Artykuł, który ukazał się 11 stycznia 1961 roku w Gazecie Białostockiej.
Kultura to nie sztuka
Młodzież wiejska zrzeszona w organizacji ZMW obok zagadnień związanych z samokształcenie i przygotowaniem do pracy w rolnictwie sporo miejsca poświęca również pracy kulturalno-oświatowej. Dużą rolne odgrywają tu świetlice wiejskie i punkty biblioteczne. Znane s.a. przykłady, że koła ZMW same wyszukują lokale, które można by przeznaczyć na świetlice, dopominają się o nie w radach gromadzkich lub szukają pomocy w kółkach rolniczych.
Bywa też i tak, że lokale są, ale przeznaczono je do innych celów. Oto np. w Goniądzu świetlicę w budynku GS zamieniono na skład starych rupieci, a świetlicowy adapter oddano do wypożyczalni sprzętu gospodarstwa domowego.
Tymczasem tamtejsza młodzież już od dłuższego czasu doprasza się o jakiś lokal na świetlicę. Zarząd GS obiecuje usunąć papiery, ale jak dotąd kończy się jedynie na obiecankach.
Jeszcze "paradniej" załatwiono sprawę świetlicy w Jasionówce. Najpierw pomieszczenie świetlicowe zabrano na gospodę dając młodzieży mniejszy lokal, a potem i ten zamknięto. Inspektor Oświaty w Mońkach nie może znaleźć świetlicowego. Z tego też powodu zamknięta została na cztery spusty świetlica w Mońkach.
No cóż, tak jest najłatwiej. Chociaż s.a. jeszcze inne sposoby utrudniania młodzieży korzystania ze świetlicy. Oto np. w miejscowości Jaświły Gromadzka Rada Narodowa nie może się zdecydować na przekazanie świetlicy tamtejszemu kołu ZMW. Już, już sprawa wydaje się załatwiona, gdy Prez. GRN rozmyśla się i targi rozpoczynają się na nowo.

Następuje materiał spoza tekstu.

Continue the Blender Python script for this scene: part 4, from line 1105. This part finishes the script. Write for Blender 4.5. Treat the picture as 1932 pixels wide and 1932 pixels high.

Prawdę mówiąc nie widać troski o rozwój życia świetlicowego ze strony Inspektoratu Oświaty, a w wielu wypadkach i rady gromadzkie nie grzeszą zbytnią troskliwością. Nie ma materiałów świetlicowych, nie ma w gromadzkich radach pieniędzy na czasopisma i sprzęt świetlicowy.
A tak naprawdę to nie ma chęci zajęcia się tymi sprawami bardziej serdecznie. A szkoda, bo ostatnio młodzież wiejska wykazuje coraz większą aktywność i warto przyjść jej z pomocą.